_TASK PROMPT_
Output exactly the lines from the first one down to the line containing "COL = scene.collection", inclusive.
── GIVEN INFORMATION ──
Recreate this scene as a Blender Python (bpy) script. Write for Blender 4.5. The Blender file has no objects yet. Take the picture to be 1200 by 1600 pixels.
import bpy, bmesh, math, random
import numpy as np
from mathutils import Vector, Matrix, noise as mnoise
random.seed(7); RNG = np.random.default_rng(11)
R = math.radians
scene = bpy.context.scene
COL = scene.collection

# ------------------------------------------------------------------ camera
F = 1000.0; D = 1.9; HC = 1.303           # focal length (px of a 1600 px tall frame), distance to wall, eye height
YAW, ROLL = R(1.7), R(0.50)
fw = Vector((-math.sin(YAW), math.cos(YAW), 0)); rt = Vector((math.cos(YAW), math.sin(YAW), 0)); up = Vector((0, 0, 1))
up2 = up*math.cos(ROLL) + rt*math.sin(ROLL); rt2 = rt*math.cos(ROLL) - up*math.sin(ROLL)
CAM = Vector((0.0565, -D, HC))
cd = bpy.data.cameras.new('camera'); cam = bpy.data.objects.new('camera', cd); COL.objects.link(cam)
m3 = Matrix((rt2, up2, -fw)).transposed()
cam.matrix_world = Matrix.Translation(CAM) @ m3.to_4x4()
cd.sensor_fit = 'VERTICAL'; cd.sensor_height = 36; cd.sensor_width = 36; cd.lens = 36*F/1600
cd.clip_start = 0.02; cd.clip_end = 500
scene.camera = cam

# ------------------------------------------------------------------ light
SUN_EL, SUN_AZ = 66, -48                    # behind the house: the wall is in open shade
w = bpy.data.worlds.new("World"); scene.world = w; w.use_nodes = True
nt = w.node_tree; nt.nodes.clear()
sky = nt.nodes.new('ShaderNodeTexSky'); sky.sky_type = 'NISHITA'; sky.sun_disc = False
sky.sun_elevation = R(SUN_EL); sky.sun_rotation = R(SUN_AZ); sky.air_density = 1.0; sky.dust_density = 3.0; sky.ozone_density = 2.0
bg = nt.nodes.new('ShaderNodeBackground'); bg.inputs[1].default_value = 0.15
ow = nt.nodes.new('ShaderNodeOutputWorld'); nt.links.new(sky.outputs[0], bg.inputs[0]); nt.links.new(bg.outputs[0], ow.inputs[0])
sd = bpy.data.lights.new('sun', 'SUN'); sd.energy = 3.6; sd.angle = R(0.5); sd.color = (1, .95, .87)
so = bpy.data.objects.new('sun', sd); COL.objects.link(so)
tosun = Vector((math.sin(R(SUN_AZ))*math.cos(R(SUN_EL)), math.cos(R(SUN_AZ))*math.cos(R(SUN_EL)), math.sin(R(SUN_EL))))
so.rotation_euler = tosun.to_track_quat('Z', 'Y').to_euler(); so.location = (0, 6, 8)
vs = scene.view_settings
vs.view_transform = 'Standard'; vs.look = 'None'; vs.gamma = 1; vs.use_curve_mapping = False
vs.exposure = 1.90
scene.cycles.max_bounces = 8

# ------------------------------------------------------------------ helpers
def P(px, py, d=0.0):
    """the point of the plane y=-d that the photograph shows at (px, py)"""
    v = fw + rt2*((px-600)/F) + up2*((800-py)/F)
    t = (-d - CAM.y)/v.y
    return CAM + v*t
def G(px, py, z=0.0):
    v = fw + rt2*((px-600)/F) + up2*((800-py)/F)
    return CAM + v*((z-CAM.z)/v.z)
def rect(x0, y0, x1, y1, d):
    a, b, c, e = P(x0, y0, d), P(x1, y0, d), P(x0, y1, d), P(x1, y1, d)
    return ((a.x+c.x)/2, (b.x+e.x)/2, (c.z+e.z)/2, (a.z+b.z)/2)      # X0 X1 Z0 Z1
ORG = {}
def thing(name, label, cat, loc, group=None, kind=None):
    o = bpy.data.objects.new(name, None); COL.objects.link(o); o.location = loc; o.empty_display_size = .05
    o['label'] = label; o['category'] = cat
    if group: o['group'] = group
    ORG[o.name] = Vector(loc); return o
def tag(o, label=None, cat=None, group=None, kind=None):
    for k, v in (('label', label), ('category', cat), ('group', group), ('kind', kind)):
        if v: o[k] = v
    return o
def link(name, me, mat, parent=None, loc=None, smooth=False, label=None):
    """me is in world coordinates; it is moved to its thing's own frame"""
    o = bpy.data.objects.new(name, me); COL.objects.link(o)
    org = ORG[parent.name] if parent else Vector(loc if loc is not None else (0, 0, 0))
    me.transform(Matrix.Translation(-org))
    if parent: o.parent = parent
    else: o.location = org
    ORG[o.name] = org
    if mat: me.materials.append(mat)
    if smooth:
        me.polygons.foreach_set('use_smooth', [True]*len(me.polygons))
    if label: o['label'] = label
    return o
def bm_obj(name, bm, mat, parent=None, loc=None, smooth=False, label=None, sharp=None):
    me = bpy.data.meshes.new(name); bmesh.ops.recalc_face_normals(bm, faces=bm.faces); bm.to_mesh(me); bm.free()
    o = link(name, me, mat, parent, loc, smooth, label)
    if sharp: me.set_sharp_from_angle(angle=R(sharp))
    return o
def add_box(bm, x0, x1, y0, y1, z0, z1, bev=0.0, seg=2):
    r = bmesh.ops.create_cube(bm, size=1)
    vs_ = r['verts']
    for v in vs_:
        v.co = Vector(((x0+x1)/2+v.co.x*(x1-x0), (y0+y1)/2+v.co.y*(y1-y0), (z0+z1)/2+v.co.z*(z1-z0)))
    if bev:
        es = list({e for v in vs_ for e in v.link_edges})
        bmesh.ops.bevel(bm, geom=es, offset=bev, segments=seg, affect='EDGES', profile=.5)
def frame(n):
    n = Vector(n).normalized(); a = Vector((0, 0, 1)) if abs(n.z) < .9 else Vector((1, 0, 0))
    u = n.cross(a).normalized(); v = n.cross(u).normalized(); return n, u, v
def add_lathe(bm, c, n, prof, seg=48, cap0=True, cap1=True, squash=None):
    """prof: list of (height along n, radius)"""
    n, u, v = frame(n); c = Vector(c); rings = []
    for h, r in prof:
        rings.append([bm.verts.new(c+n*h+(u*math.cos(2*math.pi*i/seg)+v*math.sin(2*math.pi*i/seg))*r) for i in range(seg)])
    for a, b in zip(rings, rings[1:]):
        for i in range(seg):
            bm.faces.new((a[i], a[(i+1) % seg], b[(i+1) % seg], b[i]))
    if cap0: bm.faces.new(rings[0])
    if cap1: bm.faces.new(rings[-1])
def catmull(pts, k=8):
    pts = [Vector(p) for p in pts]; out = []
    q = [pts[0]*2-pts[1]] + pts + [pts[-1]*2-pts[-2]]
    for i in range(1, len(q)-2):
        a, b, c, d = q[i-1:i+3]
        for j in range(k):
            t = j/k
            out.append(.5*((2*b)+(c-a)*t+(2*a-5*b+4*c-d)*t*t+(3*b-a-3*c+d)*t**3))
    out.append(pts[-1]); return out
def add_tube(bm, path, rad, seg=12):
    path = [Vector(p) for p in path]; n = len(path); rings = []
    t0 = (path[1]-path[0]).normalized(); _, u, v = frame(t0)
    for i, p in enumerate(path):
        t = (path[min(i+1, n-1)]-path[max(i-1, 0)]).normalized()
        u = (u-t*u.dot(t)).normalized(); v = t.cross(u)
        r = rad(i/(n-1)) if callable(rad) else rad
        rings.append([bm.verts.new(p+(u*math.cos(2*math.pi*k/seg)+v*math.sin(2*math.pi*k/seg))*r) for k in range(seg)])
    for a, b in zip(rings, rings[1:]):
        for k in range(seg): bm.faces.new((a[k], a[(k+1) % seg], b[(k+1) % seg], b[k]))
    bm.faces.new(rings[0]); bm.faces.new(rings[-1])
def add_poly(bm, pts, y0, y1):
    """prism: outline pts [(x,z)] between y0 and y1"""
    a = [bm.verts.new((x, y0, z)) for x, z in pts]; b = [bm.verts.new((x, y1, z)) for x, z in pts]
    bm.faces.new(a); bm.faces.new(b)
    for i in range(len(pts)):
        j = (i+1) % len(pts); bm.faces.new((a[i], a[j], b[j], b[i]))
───
_ANSWER TO THE EXERCISE_
Recreate this scene as a Blender Python (bpy) script. Write for Blender 4.5. The Blender file has no objects yet. Take the picture to be 1200 by 1600 pixels.
import bpy, bmesh, math, random
import numpy as np
from mathutils import Vector, Matrix, noise as mnoise
random.seed(7); RNG = np.random.default_rng(11)
R = math.radians
scene = bpy.context.scene
COL = scene.collection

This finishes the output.